Enfin, le montant des factures fait l'objet d'un audit annuel par une "cellule interne indépendante de l'exécutif du comité d'organisation" ainsi que "d'un examen par le comité des rémunérations", a encore précisé l'instance. Cette démarche, affirme-t-elle, ne correspond "à aucune obligation juridique" mais répond "à une volonté de transparence".

Pourquoi ce montage interroge ?

Tony Estanguet est donc à la fois président du comité et prestataire. Début 2021, deux rapports de l'Agence française anticorruption (AFA) sur l'organisation des Jeux notaient des "risques d'atteintes à la probité" et de "conflits d'intérêts". Dans l'un de ces rapports, l'AFA évoquait le cas de l'entreprise de Tony Estanguet, pointant un "montage atypique dans le cadre d'une association de loi 1901", qui "n'est pas sans poser de difficultés", rappelait récemment Le Canard enchaîné, cité par l'AFP.
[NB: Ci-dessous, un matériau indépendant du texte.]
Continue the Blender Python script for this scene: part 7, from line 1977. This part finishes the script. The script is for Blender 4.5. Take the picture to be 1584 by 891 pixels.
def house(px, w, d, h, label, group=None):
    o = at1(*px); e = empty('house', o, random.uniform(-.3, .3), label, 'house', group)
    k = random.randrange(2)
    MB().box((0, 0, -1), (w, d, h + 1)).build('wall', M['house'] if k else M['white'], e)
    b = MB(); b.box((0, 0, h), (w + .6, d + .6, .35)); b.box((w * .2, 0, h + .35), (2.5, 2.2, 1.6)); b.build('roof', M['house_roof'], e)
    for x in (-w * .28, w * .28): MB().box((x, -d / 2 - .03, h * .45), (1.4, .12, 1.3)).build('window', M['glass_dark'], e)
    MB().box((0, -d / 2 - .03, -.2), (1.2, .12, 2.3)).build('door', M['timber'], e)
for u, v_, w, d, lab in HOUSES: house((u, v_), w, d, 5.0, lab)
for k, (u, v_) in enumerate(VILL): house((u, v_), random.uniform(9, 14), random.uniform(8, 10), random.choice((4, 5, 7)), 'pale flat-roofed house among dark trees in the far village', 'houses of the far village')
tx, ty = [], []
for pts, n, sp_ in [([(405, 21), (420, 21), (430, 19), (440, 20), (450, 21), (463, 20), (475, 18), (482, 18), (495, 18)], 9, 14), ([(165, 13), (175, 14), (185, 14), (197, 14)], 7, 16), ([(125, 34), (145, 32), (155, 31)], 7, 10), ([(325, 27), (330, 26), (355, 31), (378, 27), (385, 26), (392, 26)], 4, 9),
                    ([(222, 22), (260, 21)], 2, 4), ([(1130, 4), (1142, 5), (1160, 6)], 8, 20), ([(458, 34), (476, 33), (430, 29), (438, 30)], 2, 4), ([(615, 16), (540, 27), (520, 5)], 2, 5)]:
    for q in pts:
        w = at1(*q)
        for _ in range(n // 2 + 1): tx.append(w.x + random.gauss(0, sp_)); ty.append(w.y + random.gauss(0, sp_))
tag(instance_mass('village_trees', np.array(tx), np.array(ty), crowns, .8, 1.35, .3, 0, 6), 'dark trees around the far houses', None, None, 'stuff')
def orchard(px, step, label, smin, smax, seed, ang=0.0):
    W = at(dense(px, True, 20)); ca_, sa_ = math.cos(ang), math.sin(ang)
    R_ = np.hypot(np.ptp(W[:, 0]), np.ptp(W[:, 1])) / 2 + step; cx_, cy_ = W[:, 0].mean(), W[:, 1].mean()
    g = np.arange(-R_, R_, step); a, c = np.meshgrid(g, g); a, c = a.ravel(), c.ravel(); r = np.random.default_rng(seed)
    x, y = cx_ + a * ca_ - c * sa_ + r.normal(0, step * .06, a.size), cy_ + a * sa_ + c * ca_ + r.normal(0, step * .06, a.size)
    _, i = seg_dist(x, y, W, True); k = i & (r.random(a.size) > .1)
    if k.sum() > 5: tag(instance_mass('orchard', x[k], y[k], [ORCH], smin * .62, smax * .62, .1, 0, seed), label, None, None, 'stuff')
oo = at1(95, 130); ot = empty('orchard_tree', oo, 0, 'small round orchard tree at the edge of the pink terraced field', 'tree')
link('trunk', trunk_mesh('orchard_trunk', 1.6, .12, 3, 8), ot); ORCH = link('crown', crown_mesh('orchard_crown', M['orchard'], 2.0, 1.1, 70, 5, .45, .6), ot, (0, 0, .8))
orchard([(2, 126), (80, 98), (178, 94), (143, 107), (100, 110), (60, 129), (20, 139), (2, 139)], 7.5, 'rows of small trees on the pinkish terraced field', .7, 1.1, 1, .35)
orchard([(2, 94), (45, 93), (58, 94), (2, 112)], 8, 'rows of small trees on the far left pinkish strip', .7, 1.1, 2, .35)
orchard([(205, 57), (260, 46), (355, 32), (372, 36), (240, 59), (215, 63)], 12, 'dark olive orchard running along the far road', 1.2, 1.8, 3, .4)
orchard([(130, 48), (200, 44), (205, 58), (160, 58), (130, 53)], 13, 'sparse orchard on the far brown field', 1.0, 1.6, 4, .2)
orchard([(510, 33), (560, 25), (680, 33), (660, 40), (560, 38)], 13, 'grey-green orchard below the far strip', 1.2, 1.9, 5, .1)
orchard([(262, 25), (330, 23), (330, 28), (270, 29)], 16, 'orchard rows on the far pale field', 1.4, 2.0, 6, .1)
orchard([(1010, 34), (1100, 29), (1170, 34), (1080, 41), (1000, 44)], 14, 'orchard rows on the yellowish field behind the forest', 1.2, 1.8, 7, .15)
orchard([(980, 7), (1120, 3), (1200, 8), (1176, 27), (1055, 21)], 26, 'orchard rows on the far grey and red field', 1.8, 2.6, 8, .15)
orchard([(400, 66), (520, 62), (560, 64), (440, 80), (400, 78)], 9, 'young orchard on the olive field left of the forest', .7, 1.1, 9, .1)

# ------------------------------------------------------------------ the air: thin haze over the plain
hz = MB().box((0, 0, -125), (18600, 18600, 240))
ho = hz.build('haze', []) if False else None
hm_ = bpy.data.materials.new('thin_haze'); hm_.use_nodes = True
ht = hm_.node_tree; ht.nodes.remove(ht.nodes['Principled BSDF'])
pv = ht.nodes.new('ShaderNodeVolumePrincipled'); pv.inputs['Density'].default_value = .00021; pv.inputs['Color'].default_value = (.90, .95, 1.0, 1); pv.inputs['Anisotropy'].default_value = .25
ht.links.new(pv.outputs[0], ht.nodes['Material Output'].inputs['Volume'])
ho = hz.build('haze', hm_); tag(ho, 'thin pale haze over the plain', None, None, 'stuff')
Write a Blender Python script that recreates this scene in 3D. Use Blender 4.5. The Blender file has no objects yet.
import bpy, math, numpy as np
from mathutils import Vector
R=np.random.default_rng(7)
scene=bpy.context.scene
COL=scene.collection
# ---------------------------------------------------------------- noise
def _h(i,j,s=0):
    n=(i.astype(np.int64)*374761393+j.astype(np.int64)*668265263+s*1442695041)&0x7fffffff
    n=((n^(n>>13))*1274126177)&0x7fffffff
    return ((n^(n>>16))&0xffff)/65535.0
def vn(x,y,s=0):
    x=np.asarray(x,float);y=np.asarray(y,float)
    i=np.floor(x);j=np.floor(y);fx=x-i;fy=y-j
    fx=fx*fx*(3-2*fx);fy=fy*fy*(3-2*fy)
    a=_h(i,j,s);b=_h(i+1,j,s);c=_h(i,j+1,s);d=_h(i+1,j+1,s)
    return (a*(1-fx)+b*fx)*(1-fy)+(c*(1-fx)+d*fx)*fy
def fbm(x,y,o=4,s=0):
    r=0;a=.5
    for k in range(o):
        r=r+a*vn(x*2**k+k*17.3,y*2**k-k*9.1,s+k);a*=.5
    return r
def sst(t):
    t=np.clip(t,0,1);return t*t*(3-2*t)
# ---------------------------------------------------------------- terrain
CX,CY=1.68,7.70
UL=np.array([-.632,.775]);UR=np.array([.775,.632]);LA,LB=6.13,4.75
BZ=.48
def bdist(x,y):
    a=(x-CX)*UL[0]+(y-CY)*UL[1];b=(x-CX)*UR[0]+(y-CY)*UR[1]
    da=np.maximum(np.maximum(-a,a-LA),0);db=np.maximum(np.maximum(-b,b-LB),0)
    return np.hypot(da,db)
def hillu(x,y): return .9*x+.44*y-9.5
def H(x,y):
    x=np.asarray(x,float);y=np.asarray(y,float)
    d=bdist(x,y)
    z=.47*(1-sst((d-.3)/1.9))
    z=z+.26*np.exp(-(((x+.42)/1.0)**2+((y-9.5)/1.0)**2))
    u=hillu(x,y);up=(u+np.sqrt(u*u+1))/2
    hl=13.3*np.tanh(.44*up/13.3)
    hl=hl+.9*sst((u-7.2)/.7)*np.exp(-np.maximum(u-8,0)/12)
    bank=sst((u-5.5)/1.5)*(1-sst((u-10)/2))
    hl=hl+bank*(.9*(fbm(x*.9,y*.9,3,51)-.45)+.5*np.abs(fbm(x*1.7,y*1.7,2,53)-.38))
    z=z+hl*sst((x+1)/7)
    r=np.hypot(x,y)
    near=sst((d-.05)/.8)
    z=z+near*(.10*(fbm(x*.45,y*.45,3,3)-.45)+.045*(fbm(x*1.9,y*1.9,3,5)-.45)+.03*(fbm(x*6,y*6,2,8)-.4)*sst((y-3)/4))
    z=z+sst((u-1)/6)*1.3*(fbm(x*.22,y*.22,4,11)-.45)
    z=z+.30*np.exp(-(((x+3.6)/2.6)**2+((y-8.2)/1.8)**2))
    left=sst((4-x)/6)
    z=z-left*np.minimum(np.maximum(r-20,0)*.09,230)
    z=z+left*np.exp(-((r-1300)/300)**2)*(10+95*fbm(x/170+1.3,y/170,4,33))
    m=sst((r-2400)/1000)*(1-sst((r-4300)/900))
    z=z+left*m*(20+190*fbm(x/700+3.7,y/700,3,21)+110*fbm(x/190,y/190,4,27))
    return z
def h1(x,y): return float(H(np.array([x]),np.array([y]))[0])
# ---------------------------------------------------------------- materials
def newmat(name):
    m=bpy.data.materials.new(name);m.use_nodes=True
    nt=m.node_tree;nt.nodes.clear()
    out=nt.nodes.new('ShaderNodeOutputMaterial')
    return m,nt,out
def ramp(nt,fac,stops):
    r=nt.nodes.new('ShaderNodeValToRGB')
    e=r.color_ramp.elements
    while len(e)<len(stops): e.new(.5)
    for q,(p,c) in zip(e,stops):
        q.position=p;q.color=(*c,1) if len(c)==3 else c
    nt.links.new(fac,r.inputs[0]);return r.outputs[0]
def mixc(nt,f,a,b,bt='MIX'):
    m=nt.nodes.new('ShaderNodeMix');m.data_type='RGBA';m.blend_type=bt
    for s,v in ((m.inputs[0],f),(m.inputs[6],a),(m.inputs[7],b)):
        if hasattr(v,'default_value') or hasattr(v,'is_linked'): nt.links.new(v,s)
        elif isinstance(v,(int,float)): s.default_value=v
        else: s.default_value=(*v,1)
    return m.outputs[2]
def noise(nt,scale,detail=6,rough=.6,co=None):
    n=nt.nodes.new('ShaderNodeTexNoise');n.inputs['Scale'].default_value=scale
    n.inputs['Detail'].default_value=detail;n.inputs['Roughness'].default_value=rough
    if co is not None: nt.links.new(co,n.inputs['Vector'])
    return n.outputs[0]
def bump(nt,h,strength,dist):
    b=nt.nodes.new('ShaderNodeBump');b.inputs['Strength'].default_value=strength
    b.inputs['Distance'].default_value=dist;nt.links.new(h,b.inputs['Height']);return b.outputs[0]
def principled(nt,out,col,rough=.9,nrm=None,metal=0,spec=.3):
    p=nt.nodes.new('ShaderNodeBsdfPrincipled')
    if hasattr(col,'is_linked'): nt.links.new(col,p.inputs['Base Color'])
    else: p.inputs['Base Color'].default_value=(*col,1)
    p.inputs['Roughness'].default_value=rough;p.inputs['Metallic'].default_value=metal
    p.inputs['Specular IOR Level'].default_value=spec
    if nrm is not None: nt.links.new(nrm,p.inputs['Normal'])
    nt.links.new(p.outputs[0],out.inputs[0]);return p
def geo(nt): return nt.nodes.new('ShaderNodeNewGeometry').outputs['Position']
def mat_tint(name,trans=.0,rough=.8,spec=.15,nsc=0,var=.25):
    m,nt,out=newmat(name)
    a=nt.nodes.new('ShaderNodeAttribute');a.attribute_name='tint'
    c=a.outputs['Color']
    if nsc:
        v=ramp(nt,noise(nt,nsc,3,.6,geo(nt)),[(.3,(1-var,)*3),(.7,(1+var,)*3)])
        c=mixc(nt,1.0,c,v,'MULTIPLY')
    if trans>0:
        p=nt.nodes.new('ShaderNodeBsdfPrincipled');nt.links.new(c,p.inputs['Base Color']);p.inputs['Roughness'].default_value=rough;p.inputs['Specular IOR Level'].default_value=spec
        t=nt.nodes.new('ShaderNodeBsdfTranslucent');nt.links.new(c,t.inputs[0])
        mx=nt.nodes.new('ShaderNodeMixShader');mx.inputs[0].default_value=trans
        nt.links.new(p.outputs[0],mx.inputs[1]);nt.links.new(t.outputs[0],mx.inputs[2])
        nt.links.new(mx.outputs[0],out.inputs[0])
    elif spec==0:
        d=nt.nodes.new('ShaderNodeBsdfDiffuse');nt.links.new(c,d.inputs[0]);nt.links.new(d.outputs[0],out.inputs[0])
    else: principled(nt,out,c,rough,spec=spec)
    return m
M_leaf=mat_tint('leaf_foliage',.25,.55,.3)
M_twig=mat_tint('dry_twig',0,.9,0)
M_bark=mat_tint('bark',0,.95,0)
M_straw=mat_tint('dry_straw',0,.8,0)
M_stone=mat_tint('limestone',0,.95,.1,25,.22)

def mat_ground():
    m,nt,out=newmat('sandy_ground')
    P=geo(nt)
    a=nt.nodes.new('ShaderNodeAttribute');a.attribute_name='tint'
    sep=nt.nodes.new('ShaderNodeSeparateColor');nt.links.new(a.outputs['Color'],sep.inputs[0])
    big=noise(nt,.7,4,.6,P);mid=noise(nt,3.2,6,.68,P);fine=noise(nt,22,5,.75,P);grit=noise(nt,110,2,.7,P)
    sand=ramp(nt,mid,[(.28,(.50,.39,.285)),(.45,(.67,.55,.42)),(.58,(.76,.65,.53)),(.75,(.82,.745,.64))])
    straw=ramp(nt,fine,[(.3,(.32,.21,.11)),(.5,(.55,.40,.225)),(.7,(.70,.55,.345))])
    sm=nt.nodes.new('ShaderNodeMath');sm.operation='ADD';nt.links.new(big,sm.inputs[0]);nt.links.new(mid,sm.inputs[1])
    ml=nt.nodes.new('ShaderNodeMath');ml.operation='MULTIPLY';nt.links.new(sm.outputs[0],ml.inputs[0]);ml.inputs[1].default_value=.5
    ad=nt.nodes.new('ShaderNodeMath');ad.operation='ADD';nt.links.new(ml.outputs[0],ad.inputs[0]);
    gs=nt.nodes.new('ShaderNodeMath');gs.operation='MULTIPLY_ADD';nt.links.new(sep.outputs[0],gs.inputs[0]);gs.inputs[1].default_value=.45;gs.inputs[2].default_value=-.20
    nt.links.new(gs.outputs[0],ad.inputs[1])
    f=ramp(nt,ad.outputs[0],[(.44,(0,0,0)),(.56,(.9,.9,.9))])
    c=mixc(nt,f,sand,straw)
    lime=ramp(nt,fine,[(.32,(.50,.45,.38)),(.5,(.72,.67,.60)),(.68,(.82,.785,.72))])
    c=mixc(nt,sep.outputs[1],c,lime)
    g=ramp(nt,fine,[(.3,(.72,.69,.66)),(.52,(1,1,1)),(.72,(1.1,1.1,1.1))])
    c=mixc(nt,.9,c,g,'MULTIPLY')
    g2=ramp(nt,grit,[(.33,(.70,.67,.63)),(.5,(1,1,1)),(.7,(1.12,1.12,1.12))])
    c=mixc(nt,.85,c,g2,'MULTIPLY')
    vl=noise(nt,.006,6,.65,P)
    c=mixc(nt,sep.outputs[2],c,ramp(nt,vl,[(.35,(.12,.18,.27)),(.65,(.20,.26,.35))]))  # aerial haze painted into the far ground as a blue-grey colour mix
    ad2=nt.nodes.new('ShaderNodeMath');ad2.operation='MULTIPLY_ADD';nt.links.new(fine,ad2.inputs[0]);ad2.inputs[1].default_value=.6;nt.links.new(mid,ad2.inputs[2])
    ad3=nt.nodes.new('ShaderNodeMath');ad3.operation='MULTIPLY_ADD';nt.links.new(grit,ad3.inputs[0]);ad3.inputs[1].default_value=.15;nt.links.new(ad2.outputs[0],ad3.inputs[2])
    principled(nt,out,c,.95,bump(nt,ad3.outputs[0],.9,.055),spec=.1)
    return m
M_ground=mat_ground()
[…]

La question des rémunérations des principaux dirigeants du comité d'organisation était devenue sensible dès l'attribution des Jeux à Paris par le CIO en septembre 2017 à Lima (Pérou). Le Canard enchaîné avait évoqué à cette époque un salaire de 450 000 euros annuels pour Tony Estanguet, immédiatement démenti par le triple champion olympique de canoë. L'organisation des Jeux olympiques et paralympiques de Paris fait déjà l'objet de trois autres enquêtes financières distinctes, notamment pour des soupçons de favoritisme et de détournements de fonds publics lors de l'attribution des marchés.